Problem to solve » Everything from the line containing "Write a Blender" through the line containing "random.seed(7)" should be repeated exactly, and nothing else from the data.

━━━━━━━━━━

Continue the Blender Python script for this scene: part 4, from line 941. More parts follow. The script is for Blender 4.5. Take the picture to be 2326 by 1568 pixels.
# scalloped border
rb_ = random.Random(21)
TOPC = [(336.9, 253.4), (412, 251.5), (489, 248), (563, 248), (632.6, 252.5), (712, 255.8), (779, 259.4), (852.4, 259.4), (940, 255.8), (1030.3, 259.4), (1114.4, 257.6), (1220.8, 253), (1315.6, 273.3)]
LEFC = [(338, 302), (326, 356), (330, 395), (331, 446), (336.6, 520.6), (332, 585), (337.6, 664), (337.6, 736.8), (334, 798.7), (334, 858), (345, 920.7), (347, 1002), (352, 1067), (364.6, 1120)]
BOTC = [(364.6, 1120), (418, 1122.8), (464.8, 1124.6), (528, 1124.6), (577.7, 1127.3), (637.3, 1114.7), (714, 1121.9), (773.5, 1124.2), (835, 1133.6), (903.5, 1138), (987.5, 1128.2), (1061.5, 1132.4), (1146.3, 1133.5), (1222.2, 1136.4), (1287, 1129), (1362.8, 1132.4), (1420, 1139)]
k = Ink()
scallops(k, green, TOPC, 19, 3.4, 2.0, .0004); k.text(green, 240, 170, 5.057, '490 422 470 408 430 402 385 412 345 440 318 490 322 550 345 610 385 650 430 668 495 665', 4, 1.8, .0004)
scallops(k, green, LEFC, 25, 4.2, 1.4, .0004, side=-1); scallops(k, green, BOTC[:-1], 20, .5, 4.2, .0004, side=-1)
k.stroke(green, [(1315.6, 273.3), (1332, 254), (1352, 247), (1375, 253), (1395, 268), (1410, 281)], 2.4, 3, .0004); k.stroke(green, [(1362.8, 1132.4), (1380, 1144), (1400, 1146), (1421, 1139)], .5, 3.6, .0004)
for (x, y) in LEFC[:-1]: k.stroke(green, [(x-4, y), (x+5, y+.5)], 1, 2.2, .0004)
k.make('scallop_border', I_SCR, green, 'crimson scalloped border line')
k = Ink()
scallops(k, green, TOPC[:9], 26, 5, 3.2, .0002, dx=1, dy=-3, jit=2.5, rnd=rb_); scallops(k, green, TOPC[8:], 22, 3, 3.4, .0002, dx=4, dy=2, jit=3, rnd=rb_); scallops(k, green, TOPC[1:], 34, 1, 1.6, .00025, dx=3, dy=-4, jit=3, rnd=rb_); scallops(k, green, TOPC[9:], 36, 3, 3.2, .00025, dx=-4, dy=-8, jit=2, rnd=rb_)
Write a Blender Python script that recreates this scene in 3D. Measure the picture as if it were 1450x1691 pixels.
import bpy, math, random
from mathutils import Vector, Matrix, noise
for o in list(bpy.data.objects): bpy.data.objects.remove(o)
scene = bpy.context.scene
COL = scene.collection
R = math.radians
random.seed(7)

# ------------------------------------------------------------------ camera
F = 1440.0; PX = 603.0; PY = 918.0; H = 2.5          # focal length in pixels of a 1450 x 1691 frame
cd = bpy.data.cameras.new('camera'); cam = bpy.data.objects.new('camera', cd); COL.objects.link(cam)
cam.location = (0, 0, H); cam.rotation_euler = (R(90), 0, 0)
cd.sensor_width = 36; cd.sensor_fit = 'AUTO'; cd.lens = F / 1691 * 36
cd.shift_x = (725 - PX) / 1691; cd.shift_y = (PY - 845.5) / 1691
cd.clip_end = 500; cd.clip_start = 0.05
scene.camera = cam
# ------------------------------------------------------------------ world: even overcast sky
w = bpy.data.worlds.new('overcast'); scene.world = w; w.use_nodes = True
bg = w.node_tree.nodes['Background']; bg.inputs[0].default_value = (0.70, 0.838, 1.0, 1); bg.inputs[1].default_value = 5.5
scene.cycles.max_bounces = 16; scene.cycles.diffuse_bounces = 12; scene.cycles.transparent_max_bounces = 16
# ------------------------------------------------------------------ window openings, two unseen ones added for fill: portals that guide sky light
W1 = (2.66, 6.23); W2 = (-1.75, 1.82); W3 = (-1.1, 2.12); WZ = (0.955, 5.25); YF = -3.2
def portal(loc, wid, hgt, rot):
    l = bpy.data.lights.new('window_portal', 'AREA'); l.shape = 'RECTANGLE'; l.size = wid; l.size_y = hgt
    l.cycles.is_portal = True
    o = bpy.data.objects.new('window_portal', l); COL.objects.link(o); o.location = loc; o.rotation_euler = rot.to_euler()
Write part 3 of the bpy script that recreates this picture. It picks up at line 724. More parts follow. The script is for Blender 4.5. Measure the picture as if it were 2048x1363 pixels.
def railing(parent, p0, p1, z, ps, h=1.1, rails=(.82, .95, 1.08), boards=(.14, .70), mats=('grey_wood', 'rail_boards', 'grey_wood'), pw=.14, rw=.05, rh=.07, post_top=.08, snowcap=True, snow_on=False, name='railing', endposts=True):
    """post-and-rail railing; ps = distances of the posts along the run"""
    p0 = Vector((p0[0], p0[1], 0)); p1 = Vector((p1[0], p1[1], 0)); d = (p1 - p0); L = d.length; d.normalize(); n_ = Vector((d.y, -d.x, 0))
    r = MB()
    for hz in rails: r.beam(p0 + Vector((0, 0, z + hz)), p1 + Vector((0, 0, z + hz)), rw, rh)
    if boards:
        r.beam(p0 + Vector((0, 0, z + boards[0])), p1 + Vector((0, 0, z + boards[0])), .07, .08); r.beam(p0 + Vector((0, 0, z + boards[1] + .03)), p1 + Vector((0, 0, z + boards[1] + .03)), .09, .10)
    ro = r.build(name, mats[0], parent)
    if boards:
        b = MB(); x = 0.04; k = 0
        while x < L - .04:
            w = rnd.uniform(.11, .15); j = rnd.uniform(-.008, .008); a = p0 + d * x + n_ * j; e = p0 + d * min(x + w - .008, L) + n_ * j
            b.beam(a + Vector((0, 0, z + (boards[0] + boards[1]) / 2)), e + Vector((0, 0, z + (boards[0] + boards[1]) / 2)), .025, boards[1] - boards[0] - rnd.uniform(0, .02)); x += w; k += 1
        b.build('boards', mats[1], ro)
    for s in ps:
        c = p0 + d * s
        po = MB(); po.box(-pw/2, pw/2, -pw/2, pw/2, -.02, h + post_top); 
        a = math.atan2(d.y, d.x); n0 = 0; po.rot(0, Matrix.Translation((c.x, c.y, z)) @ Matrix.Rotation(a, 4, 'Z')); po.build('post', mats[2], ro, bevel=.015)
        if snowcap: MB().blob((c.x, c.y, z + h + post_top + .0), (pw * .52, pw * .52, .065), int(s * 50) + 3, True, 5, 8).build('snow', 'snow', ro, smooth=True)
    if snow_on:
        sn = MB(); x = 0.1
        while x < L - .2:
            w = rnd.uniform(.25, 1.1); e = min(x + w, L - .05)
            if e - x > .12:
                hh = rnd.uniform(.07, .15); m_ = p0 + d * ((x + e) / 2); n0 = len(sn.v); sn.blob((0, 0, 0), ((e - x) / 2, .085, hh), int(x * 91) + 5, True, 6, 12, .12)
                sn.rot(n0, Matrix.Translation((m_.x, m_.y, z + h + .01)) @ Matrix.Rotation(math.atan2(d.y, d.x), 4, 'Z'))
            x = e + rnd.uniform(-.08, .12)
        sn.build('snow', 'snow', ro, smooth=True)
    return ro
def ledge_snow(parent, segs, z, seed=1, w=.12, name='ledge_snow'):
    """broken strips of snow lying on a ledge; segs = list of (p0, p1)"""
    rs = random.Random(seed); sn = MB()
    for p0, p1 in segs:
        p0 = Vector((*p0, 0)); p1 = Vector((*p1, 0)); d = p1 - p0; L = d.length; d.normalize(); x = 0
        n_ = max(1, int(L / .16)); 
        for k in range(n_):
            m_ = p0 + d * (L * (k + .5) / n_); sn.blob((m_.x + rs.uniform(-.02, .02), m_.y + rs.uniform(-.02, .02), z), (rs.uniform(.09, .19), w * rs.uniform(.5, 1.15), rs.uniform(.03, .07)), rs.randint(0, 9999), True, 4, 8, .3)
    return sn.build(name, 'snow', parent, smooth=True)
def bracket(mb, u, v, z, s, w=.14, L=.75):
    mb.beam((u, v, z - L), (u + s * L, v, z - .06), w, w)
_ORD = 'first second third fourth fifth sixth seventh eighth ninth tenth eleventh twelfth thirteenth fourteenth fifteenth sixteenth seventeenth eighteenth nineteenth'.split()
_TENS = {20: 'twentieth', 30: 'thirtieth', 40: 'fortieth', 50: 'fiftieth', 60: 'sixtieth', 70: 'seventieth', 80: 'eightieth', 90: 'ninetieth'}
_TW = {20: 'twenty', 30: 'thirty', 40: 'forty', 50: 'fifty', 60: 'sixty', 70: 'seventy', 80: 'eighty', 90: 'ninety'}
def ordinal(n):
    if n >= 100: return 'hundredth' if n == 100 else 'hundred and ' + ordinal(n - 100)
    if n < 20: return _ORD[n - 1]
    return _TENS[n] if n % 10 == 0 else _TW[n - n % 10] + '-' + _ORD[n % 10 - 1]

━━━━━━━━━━

Right answer »
Write a Blender Python script that recreates this scene in 3D. Measure the picture as if it were 1450x1691 pixels.
import bpy, math, random
from mathutils import Vector, Matrix, noise
for o in list(bpy.data.objects): bpy.data.objects.remove(o)
scene = bpy.context.scene
COL = scene.collection
R = math.radians
random.seed(7)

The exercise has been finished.